> Exercise instructions: Every line of the material is to be quoted verbatim, minus the pictures.

> Data block:
═══
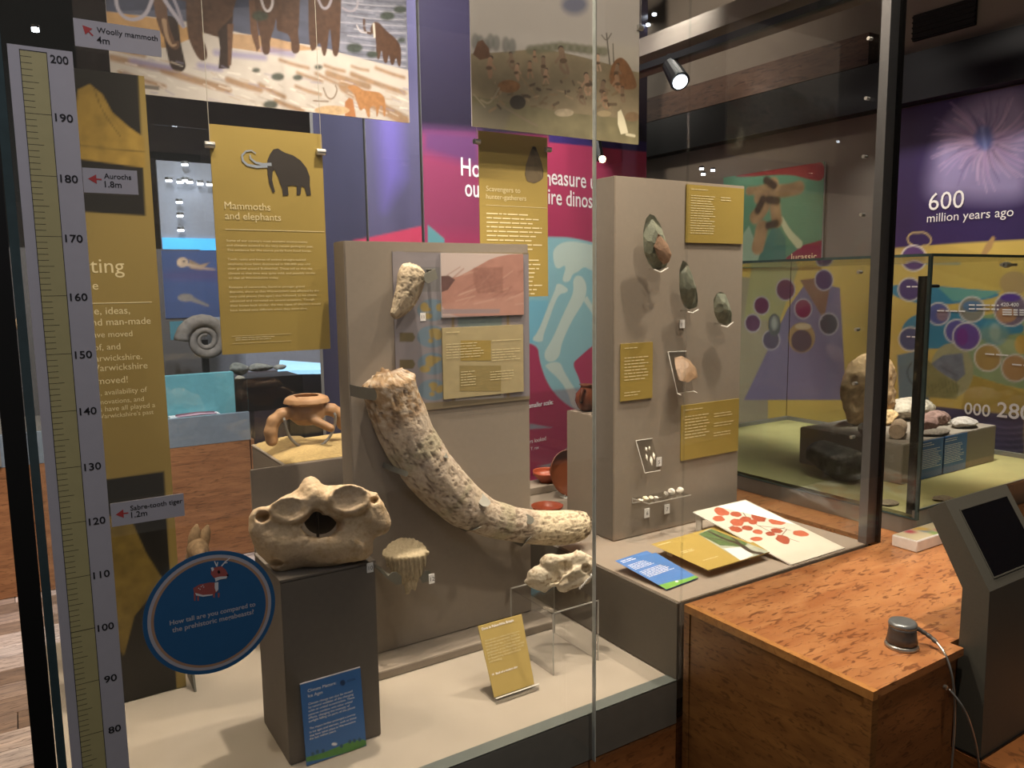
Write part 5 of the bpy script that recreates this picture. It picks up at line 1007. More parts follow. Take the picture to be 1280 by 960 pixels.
# pots right of the tusk board
bp = thing('brown_pot', 'glossy brown pot on the grey plinth between the boards', 'pot', (1.93, 2.4, pd.location[2])); pz = at(708, 513, y=2.5)[2]+.001
pq_ = at(735, 500, y=2.43)
MB().lathe([(.02, 0), (.036, .015), (.046, .042), (.042, .07), (.027, .088), (.022, .10), (.030, .107), (.024, .107), (.017, .085), (.001, .08)], (max(1.90, pq_[0]), 2.44, pz), 28).build('body', mat('glazed_brown', '#6e3a22', .2, 0, .15, 12), bp, True)
MB().tube([(1.880, 2.42, pz+.085), (1.862, 2.41, pz+.09), (1.854, 2.41, pz+.06), (1.864, 2.42, pz+.04)], .007, 8).build('handle', mat('glazed_brown_handle', '#5c2f1b', .2), bp, True)
redm = mat('red_gloss_ware', '#a64a26', .3, 0, .12, 10); dkm = mat('brown_gloss_ware', '#6a3518', .35, 0, .12, 10)
zsh = at(690, 606, y=2.77)[2]+.001; sh2 = prop(box('riser', (1.60, 2.77, ZP+.001), (2.30, 2.89, zsh-.001), MT['plat'], None, .002), 'small taupe riser with red ware behind the backboard', 'riser')
MB().lathe([(.03, 0), (.035, .010), (.062, .035), (.060, .05), (.062, .053), (.06, .035), (.03, .014), (.001, .010)], (at(684, 595, y=2.82)[0], 2.825, zsh), 36).build('red_bowl', redm, None, True); prop(bpy.data.objects['red_bowl'], 'orange red ware bowl standing left of the brown dish', 'bowl')
cdx = at(722, 607, y=2.56); dd = thing('brown_dish', 'large round brown dish standing on edge by the plinth', 'dish', (1.79, 2.66, ZP)); V = []; 
prof = [(0.001, 0), (.05, 0), (.085, .012), (.098, .03), (.102, .03), (.09, .008), (.05, -.006), (.001, -.006)]
mb = MB(); seg = 40; cen = np.array([at(684, 606, y=2.70)[0]+.1, 2.70, ZP+.104]); V = [(cen[0]+r*math.cos(2*math.pi*k/seg), cen[1]-h_+.25*r*math.sin(2*math.pi*k/seg), cen[2]+.97*r*math.sin(2*math.pi*k/seg)) for r, h_ in prof for k in range(seg)]
mb.add(V, [(i*seg+k, i*seg+(k+1) % seg, (i+1)*seg+(k+1) % seg, (i+1)*seg+k) for i in range(len(prof)-1) for k in range(seg)]); mb.build('plate', dkm, dd, True)
MB().box((cen[0]-.05, 2.64, ZP+.001), (cen[0]-.02, 2.675, ZP+.005)).tube([(cen[0]-.045, 2.65, ZP+.002), (cen[0]-.045, 2.645, ZP+.02)], .002, 6).build('clear_rest', MT['aedge'], dd)
zd = at(684, 641, z=ZP); print('zd', zd)
MB().lathe([(.03, 0), (.034, .006), (.055, .020), (.063, .030), (.066, .030), (.056, .016), (.03, .009), (.001, .008)], (zd[0], zd[1], ZP+.001), 36).build('red_dish', redm, None, True); prop(bpy.data.objects['red_dish'], 'shallow orange red dish just above the tusk tip', 'dish')
# small hare-like animal behind the round sticker
hb = at(246, 690, y=2.62); hr_ = thing('hare', 'brown upright eared small deer or hare behind the round sticker', 'animal', (hb[0], 2.64, ZF+.001))
def sH(p):
    q = p-np.array([hb[0], 2.64, ZF+.001]); d = ell3(q, (.0, .02, .13), (.07, .10, .13)); d = smin(d, ell3(q, (0, -.03, .26), (.045, .05, .07)), .03); d = smin(d, ell3(q, (-.005, -.07, .335), (.032, .05, .035)), .02); d = smin(d, caps(q, (-.005, -.11, .325), (-.005, -.125, .32), .018), .02)
    for s_ in (-1, 1): d = smin(d, caps(q, (s_*.03, -.05, .1), (s_*.03, -.07, .012), .018, .012), .02); d = smin(d, caps(q, (s_*.05, 0, .06), (s_*.05, -.07, .014), .03, .014), .02)
    return d+(noise3(p, 80, 3)-.5)*.006
V, F_ = nets(sH, np.array([hb[0]-.12, 2.5, ZF-.01]), np.array([hb[0]+.12, 2.79, ZF+.4]), .006); obj('body', V, F_, MT['fur'], hr_, True)
for a, b in (((240, 690), (246, 655)), ((250, 690), (260, 656))):
    A_ = at(*a, y=2.58); B_ = at(*b, y=2.60); MB().tube([A_, A_*.5+B_*.5, B_*.8+A_*.2, B_], [.014, .02, .014, .003], 10).build('ear', MT['fur'], hr_, True)
for s_ in (-1, 1): 
    c = (hb[0]-.005+s_*.027, 2.56, ZF+.345); MB().lathe([(.001, -.005), (.005, 0), (.001, .005)], c, 8).build('eye', MT['ink'], hr_, True)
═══
> Response to the task:
Write part 5 of the bpy script that recreates this picture. It picks up at line 1007. More parts follow. Take the picture to be 1280 by 960 pixels.
# pots right of the tusk board
bp = thing('brown_pot', 'glossy brown pot on the grey plinth between the boards', 'pot', (1.93, 2.4, pd.location[2])); pz = at(708, 513, y=2.5)[2]+.001
pq_ = at(735, 500, y=2.43)
MB().lathe([(.02, 0), (.036, .015), (.046, .042), (.042, .07), (.027, .088), (.022, .10), (.030, .107), (.024, .107), (.017, .085), (.001, .08)], (max(1.90, pq_[0]), 2.44, pz), 28).build('body', mat('glazed_brown', '#6e3a22', .2, 0, .15, 12), bp, True)
MB().tube([(1.880, 2.42, pz+.085), (1.862, 2.41, pz+.09), (1.854, 2.41, pz+.06), (1.864, 2.42, pz+.04)], .007, 8).build('handle', mat('glazed_brown_handle', '#5c2f1b', .2), bp, True)
redm = mat('red_gloss_ware', '#a64a26', .3, 0, .12, 10); dkm = mat('brown_gloss_ware', '#6a3518', .35, 0, .12, 10)
zsh = at(690, 606, y=2.77)[2]+.001; sh2 = prop(box('riser', (1.60, 2.77, ZP+.001), (2.30, 2.89, zsh-.001), MT['plat'], None, .002), 'small taupe riser with red ware behind the backboard', 'riser')
MB().lathe([(.03, 0), (.035, .010), (.062, .035), (.060, .05), (.062, .053), (.06, .035), (.03, .014), (.001, .010)], (at(684, 595, y=2.82)[0], 2.825, zsh), 36).build('red_bowl', redm, None, True); prop(bpy.data.objects['red_bowl'], 'orange red ware bowl standing left of the brown dish', 'bowl')
cdx = at(722, 607, y=2.56); dd = thing('brown_dish', 'large round brown dish standing on edge by the plinth', 'dish', (1.79, 2.66, ZP)); V = []; 
prof = [(0.001, 0), (.05, 0), (.085, .012), (.098, .03), (.102, .03), (.09, .008), (.05, -.006), (.001, -.006)]
mb = MB(); seg = 40; cen = np.array([at(684, 606, y=2.70)[0]+.1, 2.70, ZP+.104]); V = [(cen[0]+r*math.cos(2*math.pi*k/seg), cen[1]-h_+.25*r*math.sin(2*math.pi*k/seg), cen[2]+.97*r*math.sin(2*math.pi*k/seg)) for r, h_ in prof for k in range(seg)]
mb.add(V, [(i*seg+k, i*seg+(k+1) % seg, (i+1)*seg+(k+1) % seg, (i+1)*seg+k) for i in range(len(prof)-1) for k in range(seg)]); mb.build('plate', dkm, dd, True)
MB().box((cen[0]-.05, 2.64, ZP+.001), (cen[0]-.02, 2.675, ZP+.005)).tube([(cen[0]-.045, 2.65, ZP+.002), (cen[0]-.045, 2.645, ZP+.02)], .002, 6).build('clear_rest', MT['aedge'], dd)
zd = at(684, 641, z=ZP); print('zd', zd)
MB().lathe([(.03, 0), (.034, .006), (.055, .020), (.063, .030), (.066, .030), (.056, .016), (.03, .009), (.001, .008)], (zd[0], zd[1], ZP+.001), 36).build('red_dish', redm, None, True); prop(bpy.data.objects['red_dish'], 'shallow orange red dish just above the tusk tip', 'dish')
# small hare-like animal behind the round sticker
hb = at(246, 690, y=2.62); hr_ = thing('hare', 'brown upright eared small deer or hare behind the round sticker', 'animal', (hb[0], 2.64, ZF+.001))
def sH(p):
    q = p-np.array([hb[0], 2.64, ZF+.001]); d = ell3(q, (.0, .02, .13), (.07, .10, .13)); d = smin(d, ell3(q, (0, -.03, .26), (.045, .05, .07)), .03); d = smin(d, ell3(q, (-.005, -.07, .335), (.032, .05, .035)), .02); d = smin(d, caps(q, (-.005, -.11, .325), (-.005, -.125, .32), .018), .02)
    for s_ in (-1, 1): d = smin(d, caps(q, (s_*.03, -.05, .1), (s_*.03, -.07, .012), .018, .012), .02); d = smin(d, caps(q, (s_*.05, 0, .06), (s_*.05, -.07, .014), .03, .014), .02)
    return d+(noise3(p, 80, 3)-.5)*.006
V, F_ = nets(sH, np.array([hb[0]-.12, 2.5, ZF-.01]), np.array([hb[0]+.12, 2.79, ZF+.4]), .006); obj('body', V, F_, MT['fur'], hr_, True)
for a, b in (((240, 690), (246, 655)), ((250, 690), (260, 656))):
    A_ = at(*a, y=2.58); B_ = at(*b, y=2.60); MB().tube([A_, A_*.5+B_*.5, B_*.8+A_*.2, B_], [.014, .02, .014, .003], 10).build('ear', MT['fur'], hr_, True)
for s_ in (-1, 1): 
    c = (hb[0]-.005+s_*.027, 2.56, ZF+.345); MB().lathe([(.001, -.005), (.005, 0), (.001, .005)], c, 8).build('eye', MT['ink'], hr_, True)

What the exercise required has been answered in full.